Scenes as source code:
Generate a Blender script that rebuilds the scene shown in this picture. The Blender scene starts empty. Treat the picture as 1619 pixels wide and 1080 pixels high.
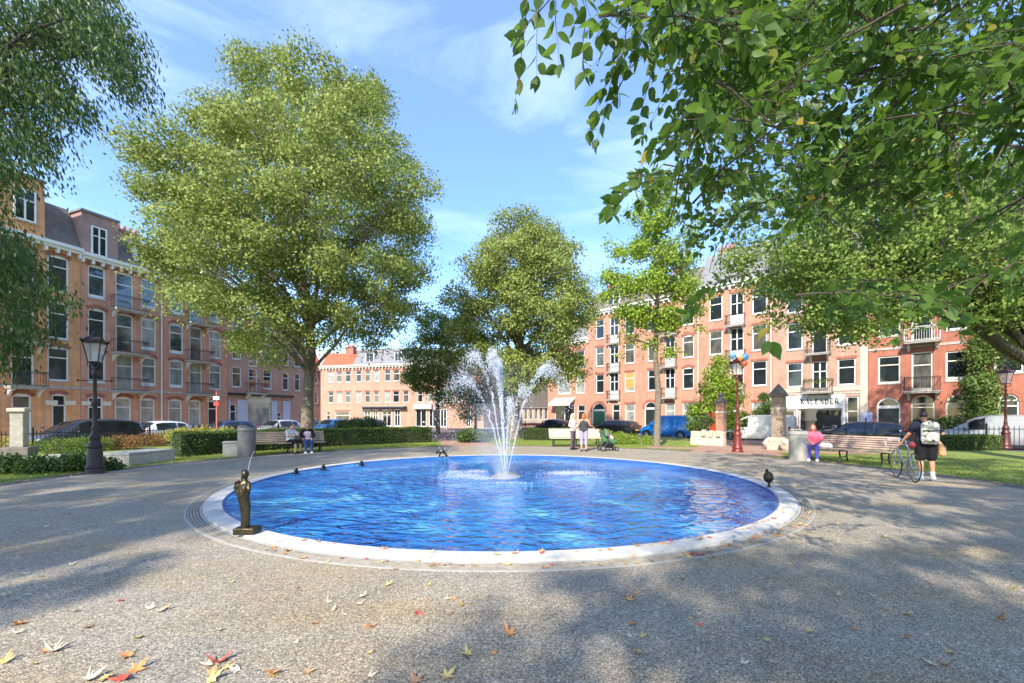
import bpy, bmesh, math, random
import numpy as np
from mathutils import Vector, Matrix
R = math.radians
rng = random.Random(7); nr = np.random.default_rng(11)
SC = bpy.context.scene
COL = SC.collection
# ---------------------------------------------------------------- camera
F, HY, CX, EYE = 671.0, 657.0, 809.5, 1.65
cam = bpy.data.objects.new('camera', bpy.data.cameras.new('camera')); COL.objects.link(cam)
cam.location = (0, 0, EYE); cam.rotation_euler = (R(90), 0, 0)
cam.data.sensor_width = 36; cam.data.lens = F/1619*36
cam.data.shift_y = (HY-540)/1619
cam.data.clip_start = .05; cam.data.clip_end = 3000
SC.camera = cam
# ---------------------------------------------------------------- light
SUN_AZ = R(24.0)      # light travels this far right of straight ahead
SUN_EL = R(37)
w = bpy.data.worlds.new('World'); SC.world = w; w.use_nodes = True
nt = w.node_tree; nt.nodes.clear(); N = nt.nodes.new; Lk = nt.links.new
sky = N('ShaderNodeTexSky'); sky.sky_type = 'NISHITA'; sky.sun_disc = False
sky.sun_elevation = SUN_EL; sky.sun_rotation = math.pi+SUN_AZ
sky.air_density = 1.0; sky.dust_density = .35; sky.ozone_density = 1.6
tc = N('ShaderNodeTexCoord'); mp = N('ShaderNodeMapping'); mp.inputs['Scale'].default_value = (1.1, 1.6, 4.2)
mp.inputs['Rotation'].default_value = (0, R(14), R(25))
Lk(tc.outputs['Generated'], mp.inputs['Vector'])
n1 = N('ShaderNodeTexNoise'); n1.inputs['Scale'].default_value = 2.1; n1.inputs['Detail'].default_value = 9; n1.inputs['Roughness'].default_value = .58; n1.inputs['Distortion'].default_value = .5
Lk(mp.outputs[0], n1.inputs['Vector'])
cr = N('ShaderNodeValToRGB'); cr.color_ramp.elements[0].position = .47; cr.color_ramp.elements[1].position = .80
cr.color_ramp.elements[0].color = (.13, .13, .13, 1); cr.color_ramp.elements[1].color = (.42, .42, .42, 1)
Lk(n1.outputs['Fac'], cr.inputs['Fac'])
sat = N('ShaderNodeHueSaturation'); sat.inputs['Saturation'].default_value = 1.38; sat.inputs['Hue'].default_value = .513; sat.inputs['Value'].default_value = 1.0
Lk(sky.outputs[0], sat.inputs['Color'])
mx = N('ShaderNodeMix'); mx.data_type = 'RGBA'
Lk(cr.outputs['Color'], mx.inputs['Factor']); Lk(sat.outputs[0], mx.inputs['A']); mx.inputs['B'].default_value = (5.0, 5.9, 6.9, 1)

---

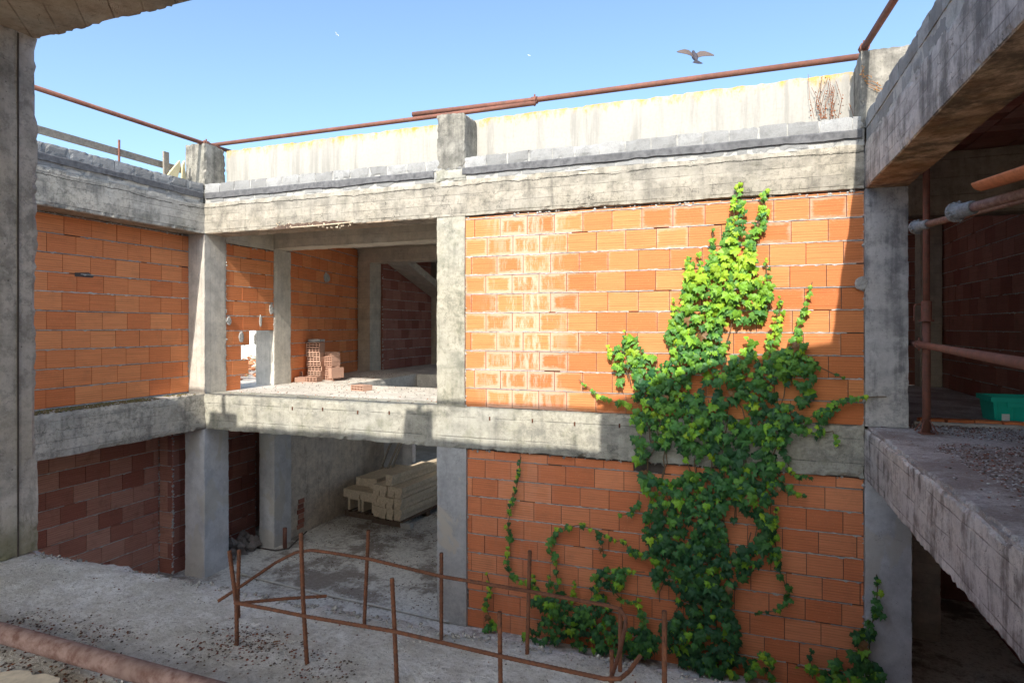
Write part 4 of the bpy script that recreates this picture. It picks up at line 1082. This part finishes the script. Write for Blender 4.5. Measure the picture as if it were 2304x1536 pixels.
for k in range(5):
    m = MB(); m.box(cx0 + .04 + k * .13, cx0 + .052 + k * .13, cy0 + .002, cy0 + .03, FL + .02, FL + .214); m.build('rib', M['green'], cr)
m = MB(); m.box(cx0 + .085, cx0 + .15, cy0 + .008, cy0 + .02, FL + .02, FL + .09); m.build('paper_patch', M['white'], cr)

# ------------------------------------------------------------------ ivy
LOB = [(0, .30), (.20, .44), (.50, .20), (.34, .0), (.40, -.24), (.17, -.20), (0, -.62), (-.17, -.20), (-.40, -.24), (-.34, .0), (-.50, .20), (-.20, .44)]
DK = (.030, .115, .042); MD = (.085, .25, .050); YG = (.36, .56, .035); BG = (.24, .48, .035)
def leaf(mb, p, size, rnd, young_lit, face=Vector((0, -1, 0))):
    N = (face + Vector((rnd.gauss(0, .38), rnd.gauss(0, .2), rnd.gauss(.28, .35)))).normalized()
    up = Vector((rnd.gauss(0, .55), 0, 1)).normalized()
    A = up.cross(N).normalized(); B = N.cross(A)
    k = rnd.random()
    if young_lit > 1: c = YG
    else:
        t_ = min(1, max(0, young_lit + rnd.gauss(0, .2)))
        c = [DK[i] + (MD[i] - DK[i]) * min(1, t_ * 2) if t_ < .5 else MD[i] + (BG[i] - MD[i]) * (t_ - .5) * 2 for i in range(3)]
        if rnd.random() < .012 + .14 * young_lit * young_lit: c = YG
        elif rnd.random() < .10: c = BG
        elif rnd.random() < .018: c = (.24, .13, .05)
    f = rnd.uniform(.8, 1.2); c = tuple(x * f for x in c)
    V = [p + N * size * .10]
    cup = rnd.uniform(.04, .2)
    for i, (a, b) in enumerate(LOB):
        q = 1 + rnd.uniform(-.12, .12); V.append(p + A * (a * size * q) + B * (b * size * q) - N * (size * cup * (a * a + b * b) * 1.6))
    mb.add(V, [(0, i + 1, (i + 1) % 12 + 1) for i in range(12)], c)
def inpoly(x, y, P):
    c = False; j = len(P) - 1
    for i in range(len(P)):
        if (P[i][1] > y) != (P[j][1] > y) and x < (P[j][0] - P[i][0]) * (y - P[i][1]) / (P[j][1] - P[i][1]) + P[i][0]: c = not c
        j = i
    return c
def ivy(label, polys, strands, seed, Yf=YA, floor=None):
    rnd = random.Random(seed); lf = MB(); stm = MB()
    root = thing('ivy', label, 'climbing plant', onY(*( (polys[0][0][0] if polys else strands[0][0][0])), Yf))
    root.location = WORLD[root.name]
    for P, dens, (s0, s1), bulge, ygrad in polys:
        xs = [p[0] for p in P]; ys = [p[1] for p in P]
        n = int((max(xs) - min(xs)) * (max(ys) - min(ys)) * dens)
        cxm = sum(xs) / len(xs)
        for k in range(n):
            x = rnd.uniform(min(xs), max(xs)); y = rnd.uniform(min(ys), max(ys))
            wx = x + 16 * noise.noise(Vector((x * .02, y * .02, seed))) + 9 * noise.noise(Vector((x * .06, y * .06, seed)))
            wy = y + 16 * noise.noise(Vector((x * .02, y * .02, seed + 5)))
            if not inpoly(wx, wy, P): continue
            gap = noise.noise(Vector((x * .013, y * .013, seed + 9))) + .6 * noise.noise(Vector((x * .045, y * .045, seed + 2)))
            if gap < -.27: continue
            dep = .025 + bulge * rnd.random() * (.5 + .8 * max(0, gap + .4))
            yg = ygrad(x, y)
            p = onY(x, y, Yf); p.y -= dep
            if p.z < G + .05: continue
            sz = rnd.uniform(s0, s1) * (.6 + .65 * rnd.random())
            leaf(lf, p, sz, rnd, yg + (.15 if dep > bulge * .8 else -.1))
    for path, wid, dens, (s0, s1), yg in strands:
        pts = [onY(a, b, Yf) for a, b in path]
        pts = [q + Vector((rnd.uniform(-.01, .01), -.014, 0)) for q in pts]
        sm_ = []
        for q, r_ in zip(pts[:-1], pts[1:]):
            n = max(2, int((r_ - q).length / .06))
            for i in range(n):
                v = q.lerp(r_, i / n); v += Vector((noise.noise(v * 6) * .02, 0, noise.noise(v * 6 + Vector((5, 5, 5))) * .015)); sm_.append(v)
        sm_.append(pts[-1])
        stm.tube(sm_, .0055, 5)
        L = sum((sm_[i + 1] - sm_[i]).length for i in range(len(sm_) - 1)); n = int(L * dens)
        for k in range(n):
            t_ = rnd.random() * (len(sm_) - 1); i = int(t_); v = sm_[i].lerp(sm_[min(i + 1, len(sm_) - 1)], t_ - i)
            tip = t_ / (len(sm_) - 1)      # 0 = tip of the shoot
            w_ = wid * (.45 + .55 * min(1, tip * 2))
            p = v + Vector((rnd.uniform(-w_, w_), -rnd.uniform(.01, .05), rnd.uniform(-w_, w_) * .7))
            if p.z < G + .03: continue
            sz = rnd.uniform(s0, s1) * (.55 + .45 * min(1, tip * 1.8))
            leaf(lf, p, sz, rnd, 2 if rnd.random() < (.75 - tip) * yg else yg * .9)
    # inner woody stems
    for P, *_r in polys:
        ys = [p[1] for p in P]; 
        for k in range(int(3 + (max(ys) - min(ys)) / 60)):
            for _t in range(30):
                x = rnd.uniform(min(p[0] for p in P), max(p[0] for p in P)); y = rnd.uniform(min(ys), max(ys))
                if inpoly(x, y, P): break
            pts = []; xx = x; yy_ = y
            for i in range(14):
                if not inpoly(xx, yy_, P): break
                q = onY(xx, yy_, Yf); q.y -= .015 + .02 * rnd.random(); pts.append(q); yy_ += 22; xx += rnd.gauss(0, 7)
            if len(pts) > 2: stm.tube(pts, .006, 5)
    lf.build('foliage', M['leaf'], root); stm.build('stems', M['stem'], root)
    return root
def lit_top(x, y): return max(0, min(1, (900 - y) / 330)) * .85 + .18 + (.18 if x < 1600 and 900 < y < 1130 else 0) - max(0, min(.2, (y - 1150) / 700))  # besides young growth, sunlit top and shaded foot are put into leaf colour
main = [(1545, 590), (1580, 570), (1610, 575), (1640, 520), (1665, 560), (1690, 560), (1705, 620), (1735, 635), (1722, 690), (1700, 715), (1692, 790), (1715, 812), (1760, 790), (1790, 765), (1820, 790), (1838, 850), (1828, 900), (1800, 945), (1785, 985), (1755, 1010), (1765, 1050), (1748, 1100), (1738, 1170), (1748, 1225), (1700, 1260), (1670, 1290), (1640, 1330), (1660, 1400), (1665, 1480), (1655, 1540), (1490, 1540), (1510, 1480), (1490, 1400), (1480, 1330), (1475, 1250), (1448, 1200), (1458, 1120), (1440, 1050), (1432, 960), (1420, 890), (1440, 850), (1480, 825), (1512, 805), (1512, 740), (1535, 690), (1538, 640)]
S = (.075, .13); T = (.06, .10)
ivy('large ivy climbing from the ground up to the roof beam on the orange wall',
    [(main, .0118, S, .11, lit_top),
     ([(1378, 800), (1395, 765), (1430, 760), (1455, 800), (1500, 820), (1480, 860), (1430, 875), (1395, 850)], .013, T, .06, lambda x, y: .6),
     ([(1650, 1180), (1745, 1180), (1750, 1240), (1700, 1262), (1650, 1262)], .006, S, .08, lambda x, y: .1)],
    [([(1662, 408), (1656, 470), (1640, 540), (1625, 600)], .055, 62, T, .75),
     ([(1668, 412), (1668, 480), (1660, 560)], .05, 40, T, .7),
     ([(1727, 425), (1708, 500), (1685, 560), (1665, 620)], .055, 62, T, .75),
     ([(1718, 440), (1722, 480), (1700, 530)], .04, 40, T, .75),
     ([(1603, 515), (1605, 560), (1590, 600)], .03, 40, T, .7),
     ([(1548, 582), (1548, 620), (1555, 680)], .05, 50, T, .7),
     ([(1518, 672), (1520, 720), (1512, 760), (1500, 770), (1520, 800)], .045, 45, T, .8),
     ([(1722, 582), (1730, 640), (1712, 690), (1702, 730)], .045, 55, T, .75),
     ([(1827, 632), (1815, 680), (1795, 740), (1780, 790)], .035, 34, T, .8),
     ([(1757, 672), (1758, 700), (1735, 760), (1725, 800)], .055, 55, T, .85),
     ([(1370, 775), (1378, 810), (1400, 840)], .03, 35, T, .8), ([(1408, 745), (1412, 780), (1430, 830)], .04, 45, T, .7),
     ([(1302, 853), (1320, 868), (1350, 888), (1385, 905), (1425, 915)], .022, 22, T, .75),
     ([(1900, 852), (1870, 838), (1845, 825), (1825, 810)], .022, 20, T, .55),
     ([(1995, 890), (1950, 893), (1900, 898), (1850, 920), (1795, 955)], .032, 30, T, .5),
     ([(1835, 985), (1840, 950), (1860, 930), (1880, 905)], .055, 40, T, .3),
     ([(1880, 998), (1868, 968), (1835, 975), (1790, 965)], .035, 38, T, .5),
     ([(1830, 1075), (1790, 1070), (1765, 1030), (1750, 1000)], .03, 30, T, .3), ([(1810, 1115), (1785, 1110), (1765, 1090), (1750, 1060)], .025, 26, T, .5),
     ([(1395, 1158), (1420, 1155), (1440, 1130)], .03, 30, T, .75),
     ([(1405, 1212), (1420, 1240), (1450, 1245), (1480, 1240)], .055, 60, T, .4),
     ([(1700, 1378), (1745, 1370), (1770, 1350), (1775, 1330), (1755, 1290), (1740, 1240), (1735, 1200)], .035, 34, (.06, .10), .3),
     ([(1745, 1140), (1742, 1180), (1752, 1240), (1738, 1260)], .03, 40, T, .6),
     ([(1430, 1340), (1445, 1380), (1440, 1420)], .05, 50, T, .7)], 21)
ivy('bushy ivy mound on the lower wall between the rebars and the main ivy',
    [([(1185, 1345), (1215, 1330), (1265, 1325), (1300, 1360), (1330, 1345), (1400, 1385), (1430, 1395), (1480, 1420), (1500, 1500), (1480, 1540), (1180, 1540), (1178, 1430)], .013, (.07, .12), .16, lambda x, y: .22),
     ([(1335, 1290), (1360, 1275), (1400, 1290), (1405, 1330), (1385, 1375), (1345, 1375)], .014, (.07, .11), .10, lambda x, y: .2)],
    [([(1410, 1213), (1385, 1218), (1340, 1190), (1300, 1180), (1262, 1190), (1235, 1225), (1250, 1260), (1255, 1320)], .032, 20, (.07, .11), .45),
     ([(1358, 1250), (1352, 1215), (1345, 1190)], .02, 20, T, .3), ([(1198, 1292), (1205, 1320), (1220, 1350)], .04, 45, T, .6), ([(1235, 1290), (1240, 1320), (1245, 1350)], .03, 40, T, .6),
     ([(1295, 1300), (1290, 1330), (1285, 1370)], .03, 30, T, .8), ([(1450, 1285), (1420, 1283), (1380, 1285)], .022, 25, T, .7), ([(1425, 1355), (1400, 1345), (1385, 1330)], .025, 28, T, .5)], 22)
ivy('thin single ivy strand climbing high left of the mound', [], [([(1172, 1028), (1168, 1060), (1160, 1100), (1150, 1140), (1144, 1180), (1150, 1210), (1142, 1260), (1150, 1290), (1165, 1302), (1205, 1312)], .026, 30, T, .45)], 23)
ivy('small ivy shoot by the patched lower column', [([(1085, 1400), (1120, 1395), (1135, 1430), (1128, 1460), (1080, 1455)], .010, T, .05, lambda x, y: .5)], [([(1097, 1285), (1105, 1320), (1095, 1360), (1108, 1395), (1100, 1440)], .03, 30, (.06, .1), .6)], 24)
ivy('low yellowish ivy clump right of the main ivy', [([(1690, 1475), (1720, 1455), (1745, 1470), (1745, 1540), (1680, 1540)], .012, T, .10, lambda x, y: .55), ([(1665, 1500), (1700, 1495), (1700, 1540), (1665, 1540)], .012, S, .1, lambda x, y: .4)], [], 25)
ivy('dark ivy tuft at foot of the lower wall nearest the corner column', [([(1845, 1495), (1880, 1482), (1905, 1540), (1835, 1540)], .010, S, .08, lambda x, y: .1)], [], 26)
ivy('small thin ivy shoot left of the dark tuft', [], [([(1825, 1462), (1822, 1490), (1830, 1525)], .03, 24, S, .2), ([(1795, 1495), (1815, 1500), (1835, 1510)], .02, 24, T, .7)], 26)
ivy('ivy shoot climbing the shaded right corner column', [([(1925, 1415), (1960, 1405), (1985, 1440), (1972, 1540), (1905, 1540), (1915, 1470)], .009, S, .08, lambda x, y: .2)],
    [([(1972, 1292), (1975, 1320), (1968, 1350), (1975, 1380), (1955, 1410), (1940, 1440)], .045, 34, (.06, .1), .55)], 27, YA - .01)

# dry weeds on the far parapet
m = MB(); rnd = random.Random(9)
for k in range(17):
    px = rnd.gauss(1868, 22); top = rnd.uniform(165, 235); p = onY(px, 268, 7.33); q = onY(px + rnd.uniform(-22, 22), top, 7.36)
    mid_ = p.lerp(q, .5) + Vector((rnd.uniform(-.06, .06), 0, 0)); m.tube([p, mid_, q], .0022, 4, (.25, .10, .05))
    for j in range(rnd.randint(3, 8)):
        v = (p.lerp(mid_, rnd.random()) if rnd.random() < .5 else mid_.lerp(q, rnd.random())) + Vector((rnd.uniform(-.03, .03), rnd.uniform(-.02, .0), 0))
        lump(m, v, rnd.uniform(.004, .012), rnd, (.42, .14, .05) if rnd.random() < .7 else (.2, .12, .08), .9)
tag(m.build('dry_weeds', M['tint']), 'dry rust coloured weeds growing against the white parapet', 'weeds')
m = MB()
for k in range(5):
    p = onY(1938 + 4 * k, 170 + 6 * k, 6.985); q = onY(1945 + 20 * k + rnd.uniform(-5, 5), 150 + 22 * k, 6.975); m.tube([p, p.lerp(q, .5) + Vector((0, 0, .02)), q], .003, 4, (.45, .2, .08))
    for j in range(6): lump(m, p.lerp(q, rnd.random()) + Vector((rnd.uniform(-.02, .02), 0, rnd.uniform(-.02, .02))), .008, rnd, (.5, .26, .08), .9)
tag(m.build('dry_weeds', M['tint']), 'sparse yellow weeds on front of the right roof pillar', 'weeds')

---

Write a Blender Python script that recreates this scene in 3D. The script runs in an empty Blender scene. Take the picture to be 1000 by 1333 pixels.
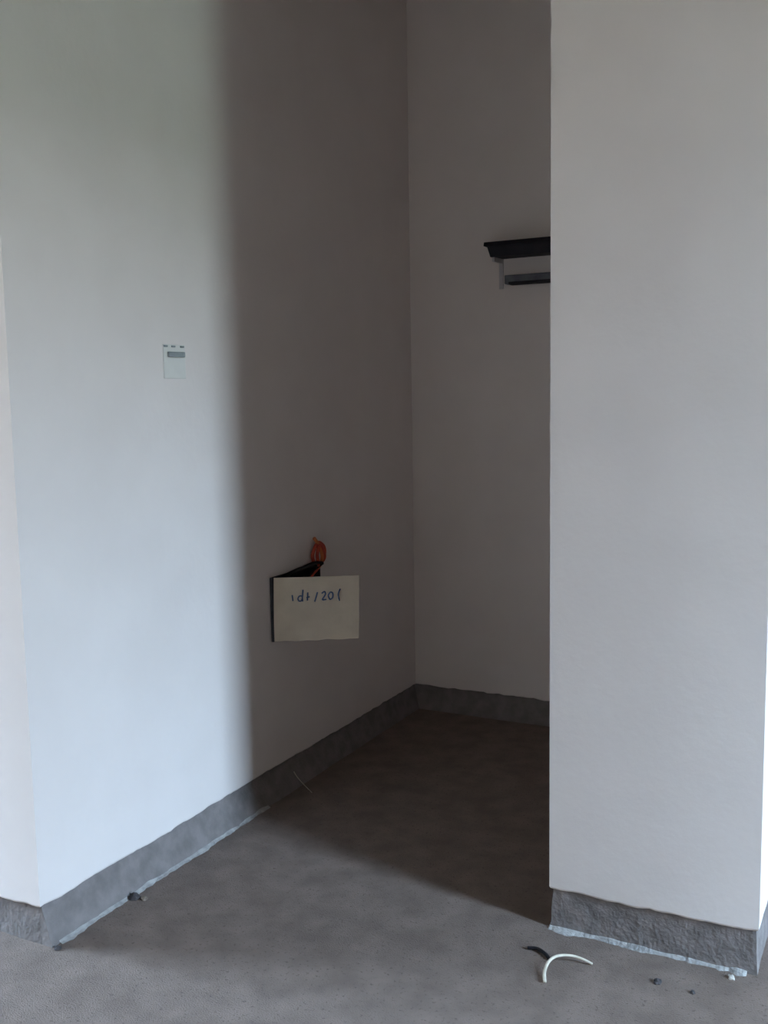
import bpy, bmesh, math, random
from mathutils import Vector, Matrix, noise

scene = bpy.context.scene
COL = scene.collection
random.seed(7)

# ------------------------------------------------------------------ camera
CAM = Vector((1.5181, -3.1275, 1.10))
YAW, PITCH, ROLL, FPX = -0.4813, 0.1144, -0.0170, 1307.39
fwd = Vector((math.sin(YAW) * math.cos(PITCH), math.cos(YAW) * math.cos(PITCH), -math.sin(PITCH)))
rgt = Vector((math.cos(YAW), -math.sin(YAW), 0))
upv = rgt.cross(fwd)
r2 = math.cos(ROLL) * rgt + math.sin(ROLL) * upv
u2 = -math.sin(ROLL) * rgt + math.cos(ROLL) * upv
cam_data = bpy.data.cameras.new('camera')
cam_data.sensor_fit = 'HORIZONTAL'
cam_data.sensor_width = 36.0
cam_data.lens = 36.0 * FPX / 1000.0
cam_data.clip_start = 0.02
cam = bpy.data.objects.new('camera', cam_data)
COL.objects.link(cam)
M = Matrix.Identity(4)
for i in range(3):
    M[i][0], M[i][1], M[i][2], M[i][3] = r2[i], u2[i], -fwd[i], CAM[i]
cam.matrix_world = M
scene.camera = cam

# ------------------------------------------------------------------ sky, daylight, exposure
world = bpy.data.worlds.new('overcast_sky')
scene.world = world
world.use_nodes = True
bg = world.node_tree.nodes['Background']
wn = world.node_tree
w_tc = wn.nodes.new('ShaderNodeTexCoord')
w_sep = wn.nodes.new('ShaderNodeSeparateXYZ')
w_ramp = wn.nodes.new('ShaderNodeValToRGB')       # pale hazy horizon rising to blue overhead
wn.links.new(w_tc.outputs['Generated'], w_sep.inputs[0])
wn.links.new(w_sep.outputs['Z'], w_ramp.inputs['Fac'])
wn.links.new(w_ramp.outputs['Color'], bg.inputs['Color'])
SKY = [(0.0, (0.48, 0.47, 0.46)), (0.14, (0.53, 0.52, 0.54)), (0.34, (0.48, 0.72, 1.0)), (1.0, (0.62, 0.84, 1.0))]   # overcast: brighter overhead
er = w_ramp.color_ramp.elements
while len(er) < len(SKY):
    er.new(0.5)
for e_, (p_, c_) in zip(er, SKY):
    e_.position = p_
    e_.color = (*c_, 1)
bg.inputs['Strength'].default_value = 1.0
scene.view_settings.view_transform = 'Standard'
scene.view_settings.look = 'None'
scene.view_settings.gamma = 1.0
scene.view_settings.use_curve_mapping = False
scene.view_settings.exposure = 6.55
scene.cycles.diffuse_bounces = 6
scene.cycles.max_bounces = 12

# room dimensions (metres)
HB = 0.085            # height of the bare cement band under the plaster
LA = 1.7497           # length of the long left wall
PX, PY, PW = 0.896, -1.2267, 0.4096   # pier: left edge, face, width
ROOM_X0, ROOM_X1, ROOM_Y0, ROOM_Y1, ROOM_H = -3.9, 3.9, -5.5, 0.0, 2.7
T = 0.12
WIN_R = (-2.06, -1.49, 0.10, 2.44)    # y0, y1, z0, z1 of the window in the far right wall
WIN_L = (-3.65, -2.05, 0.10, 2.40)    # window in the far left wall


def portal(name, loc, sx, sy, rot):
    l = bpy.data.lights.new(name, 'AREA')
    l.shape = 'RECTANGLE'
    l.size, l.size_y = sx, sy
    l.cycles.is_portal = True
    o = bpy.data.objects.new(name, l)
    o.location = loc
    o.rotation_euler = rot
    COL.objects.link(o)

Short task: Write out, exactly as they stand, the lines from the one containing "Write part 4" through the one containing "m = MB(); m.box(cx0 + .085, cx0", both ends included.

Response to the exercise:
Write part 4 of the bpy script that recreates this picture. It picks up at line 1082. This part finishes the script. Write for Blender 4.5. Measure the picture as if it were 2304x1536 pixels.
for k in range(5):
    m = MB(); m.box(cx0 + .04 + k * .13, cx0 + .052 + k * .13, cy0 + .002, cy0 + .03, FL + .02, FL + .214); m.build('rib', M['green'], cr)
m = MB(); m.box(cx0 + .085, cx0 + .15, cy0 + .008, cy0 + .02, FL + .02, FL + .09); m.build('paper_patch', M['white'], cr)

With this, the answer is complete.